● EXERCISE DESCRIPTION
Output every line below without omitting or altering anything.

● INFORMATION SHOWN

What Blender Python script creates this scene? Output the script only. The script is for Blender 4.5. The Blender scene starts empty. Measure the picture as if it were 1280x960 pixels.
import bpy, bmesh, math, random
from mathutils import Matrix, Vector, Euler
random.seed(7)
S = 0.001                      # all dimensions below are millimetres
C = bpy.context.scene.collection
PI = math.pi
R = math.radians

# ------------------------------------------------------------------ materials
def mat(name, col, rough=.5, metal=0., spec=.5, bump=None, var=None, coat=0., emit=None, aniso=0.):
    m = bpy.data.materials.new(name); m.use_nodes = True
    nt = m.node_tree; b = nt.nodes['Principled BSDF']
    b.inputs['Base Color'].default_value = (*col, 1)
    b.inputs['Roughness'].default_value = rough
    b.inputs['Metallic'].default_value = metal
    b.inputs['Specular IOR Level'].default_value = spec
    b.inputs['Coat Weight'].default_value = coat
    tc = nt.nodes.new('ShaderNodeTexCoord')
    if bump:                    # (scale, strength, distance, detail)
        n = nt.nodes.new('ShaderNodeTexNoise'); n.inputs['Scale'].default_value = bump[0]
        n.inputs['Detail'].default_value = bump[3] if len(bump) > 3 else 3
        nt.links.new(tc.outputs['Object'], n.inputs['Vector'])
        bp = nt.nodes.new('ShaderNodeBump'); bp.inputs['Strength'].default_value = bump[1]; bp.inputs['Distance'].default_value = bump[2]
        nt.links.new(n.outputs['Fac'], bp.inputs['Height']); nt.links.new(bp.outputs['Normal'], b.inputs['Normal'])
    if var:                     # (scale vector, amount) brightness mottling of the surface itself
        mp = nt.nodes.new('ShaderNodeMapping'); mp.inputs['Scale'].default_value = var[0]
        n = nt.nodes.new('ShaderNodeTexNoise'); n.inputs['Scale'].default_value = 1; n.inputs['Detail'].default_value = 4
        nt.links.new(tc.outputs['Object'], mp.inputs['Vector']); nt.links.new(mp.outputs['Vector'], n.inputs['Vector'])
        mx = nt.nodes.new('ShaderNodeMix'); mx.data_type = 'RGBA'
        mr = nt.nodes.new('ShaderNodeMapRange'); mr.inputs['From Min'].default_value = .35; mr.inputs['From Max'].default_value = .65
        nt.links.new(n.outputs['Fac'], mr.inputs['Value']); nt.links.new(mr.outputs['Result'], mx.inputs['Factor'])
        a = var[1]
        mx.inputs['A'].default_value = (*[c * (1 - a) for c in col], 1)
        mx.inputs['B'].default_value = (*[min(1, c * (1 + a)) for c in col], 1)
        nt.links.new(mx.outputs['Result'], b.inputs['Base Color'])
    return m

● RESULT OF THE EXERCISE
What Blender Python script creates this scene? Output the script only. The script is for Blender 4.5. The Blender scene starts empty. Measure the picture as if it were 1280x960 pixels.
import bpy, bmesh, math, random
from mathutils import Matrix, Vector, Euler
random.seed(7)
S = 0.001                      # all dimensions below are millimetres
C = bpy.context.scene.collection
PI = math.pi
R = math.radians

# ------------------------------------------------------------------ materials
def mat(name, col, rough=.5, metal=0., spec=.5, bump=None, var=None, coat=0., emit=None, aniso=0.):
    m = bpy.data.materials.new(name); m.use_nodes = True
    nt = m.node_tree; b = nt.nodes['Principled BSDF']
    b.inputs['Base Color'].default_value = (*col, 1)
    b.inputs['Roughness'].default_value = rough
    b.inputs['Metallic'].default_value = metal
    b.inputs['Specular IOR Level'].default_value = spec
    b.inputs['Coat Weight'].default_value = coat
    tc = nt.nodes.new('ShaderNodeTexCoord')
    if bump:                    # (scale, strength, distance, detail)
        n = nt.nodes.new('ShaderNodeTexNoise'); n.inputs['Scale'].default_value = bump[0]
        n.inputs['Detail'].default_value = bump[3] if len(bump) > 3 else 3
        nt.links.new(tc.outputs['Object'], n.inputs['Vector'])
        bp = nt.nodes.new('ShaderNodeBump'); bp.inputs['Strength'].default_value = bump[1]; bp.inputs['Distance'].default_value = bump[2]
        nt.links.new(n.outputs['Fac'], bp.inputs['Height']); nt.links.new(bp.outputs['Normal'], b.inputs['Normal'])
    if var:                     # (scale vector, amount) brightness mottling of the surface itself
        mp = nt.nodes.new('ShaderNodeMapping'); mp.inputs['Scale'].default_value = var[0]
        n = nt.nodes.new('ShaderNodeTexNoise'); n.inputs['Scale'].default_value = 1; n.inputs['Detail'].default_value = 4
        nt.links.new(tc.outputs['Object'], mp.inputs['Vector']); nt.links.new(mp.outputs['Vector'], n.inputs['Vector'])
        mx = nt.nodes.new('ShaderNodeMix'); mx.data_type = 'RGBA'
        mr = nt.nodes.new('ShaderNodeMapRange'); mr.inputs['From Min'].default_value = .35; mr.inputs['From Max'].default_value = .65
        nt.links.new(n.outputs['Fac'], mr.inputs['Value']); nt.links.new(mr.outputs['Result'], mx.inputs['Factor'])
        a = var[1]
        mx.inputs['A'].default_value = (*[c * (1 - a) for c in col], 1)
        mx.inputs['B'].default_value = (*[min(1, c * (1 + a)) for c in col], 1)
        nt.links.new(mx.outputs['Result'], b.inputs['Base Color'])
    return m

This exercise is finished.